But the potential volume of ads, and their proximity to the personal content of customers, could stir privacy concerns, say tech and advertising analysts.
Facebook's new format may display more prominent ads on the news feed - a list of updates on the activities of a user's Facebook friends, according to those briefed on the new system. Facebook ads also currently appear as banners on the left-hand and bottom borders of Facebook pages.
Eventually, Facebook hopes to refine the system to deliver ads based on users' interests, says Debra Aho Williamson, senior analyst at market researcher eMarketer.
Facebook acknowledged that it is working on its advertising strategy but declined specific comment.
"Facebook wants to combine information points about you as a person, and your network of friends, to create a more complete profile of you as a consumer," says Paul Gillin, author of "The New Influencers: Marketer's Guide to New Social Media."
"If you join a photography group, for instance, they can then target camera ads to you," he says. "This drives even more value out of its database."
Facebook has grown at such a furious clip - it's up to 37 million active members after it was made available to everyone last September _ it's considered prime online real estate for targeted ads.
The company is on track for $125 million in U.S. ad revenue this year, but could add millions in additional sales through its new ad plan, Williamson says.
"Facebook sees as much potential in sales via social networking as Google has through Web searches," Gillin says.
MySpace, the largest social-network with 115 million users, is implementing a new targeted-ad system this year, company spokeswoman Ann Burkart says.

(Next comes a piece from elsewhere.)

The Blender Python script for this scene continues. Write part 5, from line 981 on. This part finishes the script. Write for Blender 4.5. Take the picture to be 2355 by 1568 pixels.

"The same ultimate goal applies to social networks," says Williamson at eMarketer. "It's about mining the information people post about themselves and using it for targeted advertising."
General Motors and Pepsi are among companies that have been briefed.
"The opportunity to target: That's what we're here for," says John Vail, director of interactive-marketing at Pepsi, a Facebook advertiser since last fall.
But the lure of a financial haul from advertisers must be weighed against privacy concerns of Facebook members, who use it as a personalized scrap book to socialize with friends and colleagues.
Facebook must be sensitive to the "creepiness factor" of potentially intrusive ads, Gillin and others say. Google, for instance, experienced customer backlash when targeted ads first appeared on Gmail, its free e-mail service.
Google's customers eventually got used to the ads as online users have in general become more at ease with privacy issues.